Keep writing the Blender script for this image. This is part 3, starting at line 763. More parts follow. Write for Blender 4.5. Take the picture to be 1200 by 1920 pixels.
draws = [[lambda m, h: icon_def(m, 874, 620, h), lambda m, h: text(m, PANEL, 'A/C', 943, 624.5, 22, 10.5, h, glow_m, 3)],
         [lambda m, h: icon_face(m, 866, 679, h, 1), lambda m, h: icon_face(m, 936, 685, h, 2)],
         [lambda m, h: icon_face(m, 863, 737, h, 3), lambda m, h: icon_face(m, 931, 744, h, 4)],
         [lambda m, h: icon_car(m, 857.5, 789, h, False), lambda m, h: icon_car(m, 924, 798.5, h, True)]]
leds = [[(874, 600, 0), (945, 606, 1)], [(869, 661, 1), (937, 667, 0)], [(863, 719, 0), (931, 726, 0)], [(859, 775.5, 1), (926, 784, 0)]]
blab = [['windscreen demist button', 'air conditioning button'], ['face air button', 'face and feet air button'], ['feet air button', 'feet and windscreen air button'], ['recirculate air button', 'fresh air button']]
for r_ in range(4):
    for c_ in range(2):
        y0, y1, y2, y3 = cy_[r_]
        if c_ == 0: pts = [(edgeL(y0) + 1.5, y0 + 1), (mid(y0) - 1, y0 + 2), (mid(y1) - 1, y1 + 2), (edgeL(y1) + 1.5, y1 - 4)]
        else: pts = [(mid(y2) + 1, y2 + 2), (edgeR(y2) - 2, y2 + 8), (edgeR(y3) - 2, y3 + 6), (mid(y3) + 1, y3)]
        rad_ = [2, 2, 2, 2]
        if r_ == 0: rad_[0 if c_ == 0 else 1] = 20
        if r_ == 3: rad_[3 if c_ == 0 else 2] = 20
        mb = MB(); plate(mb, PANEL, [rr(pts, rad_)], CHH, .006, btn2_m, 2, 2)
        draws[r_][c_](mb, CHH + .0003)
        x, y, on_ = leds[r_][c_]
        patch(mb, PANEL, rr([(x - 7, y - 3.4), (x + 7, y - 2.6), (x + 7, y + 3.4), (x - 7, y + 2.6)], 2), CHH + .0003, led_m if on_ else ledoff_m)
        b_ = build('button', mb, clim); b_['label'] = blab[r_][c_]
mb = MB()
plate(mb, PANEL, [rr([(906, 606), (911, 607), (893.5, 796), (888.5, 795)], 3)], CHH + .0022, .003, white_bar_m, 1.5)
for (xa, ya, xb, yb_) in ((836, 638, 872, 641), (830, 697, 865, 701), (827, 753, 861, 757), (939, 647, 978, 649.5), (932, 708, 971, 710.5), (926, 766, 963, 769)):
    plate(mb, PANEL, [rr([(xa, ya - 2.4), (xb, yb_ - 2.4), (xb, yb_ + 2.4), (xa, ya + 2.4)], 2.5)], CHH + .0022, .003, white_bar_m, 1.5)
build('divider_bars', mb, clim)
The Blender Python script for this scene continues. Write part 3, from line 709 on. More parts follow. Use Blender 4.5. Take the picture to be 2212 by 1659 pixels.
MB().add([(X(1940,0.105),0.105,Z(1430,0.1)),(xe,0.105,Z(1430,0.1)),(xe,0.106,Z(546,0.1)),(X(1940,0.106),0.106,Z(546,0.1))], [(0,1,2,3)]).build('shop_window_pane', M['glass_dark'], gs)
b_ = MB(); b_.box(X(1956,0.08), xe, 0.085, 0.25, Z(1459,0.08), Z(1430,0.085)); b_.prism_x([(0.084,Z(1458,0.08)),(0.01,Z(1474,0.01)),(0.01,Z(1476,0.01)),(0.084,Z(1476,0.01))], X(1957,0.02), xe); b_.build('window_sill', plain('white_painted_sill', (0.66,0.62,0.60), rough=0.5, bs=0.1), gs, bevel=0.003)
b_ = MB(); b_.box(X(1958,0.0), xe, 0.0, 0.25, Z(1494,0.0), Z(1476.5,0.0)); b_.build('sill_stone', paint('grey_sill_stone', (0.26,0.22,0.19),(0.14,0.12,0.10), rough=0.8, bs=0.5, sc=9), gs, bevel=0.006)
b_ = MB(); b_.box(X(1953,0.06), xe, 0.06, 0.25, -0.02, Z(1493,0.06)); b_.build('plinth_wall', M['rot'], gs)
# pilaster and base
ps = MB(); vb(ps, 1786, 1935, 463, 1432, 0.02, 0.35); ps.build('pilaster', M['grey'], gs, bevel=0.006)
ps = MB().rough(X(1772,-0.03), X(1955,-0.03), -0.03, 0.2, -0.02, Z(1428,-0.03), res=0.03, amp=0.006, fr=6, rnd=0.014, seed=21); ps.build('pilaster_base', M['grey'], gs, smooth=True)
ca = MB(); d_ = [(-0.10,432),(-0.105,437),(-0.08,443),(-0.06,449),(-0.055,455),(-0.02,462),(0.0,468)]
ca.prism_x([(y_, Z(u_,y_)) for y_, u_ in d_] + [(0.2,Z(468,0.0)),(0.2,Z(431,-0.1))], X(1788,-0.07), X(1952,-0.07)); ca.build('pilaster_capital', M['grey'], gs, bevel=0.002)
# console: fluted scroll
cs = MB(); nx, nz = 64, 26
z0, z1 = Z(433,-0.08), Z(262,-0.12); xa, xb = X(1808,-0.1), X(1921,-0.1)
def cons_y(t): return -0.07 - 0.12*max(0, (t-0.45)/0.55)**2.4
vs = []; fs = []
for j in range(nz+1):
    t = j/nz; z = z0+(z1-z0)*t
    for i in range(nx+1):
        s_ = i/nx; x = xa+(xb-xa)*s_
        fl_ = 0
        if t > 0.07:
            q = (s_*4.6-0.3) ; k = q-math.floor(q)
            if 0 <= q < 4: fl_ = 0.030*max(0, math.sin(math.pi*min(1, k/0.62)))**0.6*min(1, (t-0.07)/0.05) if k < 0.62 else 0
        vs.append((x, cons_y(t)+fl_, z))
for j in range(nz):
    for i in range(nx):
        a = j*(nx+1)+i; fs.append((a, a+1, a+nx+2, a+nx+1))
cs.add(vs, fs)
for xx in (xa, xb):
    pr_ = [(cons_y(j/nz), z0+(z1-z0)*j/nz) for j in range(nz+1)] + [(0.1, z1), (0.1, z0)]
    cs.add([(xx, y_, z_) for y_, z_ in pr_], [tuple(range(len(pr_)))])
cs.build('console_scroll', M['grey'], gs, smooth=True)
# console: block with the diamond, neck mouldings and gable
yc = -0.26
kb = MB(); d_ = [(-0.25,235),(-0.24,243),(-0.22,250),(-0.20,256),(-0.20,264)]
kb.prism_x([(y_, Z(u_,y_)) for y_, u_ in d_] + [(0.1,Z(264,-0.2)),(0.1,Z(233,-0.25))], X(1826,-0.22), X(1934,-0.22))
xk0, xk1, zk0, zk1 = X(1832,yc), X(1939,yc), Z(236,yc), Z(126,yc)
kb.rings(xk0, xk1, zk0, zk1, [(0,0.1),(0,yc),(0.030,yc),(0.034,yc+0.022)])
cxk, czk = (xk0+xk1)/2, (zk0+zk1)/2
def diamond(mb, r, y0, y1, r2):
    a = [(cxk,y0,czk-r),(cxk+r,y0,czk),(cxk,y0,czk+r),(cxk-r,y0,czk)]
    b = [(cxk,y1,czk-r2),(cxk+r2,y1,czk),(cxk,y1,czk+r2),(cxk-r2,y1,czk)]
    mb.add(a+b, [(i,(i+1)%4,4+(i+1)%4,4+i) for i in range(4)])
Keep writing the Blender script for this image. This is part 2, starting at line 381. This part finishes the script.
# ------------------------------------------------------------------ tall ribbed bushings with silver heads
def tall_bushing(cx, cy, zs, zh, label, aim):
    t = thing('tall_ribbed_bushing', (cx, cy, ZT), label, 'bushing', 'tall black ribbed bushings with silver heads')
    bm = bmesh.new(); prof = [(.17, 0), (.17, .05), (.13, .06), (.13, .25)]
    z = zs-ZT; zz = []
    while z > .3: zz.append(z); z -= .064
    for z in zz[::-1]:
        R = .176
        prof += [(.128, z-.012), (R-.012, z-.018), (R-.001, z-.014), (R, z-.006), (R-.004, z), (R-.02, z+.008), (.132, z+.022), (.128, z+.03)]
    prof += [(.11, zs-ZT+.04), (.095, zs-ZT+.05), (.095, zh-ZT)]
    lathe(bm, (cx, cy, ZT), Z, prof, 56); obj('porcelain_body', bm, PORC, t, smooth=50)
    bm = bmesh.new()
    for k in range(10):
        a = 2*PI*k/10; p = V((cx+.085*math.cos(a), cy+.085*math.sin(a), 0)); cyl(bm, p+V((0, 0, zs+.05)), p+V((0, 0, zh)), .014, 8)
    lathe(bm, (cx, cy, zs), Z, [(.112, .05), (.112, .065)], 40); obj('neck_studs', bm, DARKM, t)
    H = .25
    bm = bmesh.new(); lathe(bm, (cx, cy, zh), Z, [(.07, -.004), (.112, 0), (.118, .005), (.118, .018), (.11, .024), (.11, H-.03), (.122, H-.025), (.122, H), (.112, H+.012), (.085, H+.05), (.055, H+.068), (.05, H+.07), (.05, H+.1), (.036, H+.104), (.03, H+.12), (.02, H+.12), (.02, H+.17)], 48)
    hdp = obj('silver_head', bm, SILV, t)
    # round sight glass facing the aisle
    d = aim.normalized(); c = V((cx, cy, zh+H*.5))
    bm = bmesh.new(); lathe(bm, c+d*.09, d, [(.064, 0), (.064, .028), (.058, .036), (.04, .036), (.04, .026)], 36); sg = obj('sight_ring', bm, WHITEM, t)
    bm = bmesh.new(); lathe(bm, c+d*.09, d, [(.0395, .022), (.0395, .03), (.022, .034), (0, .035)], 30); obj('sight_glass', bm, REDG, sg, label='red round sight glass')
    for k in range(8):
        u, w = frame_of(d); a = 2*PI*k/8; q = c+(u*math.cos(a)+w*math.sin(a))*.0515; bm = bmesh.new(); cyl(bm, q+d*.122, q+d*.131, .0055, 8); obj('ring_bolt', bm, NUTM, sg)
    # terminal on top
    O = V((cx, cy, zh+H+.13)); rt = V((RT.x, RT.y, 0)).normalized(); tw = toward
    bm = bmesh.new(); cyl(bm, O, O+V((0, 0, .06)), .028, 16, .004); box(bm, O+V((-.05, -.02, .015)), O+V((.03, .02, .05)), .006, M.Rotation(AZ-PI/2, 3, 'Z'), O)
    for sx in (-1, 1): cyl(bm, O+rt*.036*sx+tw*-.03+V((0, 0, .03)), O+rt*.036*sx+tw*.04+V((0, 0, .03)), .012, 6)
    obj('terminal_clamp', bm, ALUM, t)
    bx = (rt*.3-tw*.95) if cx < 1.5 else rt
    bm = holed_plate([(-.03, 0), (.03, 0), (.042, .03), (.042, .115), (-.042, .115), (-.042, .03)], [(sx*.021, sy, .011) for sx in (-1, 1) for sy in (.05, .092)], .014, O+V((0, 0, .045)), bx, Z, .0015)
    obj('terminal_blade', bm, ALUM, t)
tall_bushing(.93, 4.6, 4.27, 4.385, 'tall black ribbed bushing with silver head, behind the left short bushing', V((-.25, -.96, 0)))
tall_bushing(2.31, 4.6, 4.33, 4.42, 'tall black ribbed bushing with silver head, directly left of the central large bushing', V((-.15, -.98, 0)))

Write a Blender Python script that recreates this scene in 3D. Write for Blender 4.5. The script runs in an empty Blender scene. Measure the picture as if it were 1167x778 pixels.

## [PROBLEM STATEMENT]
Report the number of lines in the listing that include the string "Keep"; give nothing but the number.

## [EXPECTED ANSWER]
2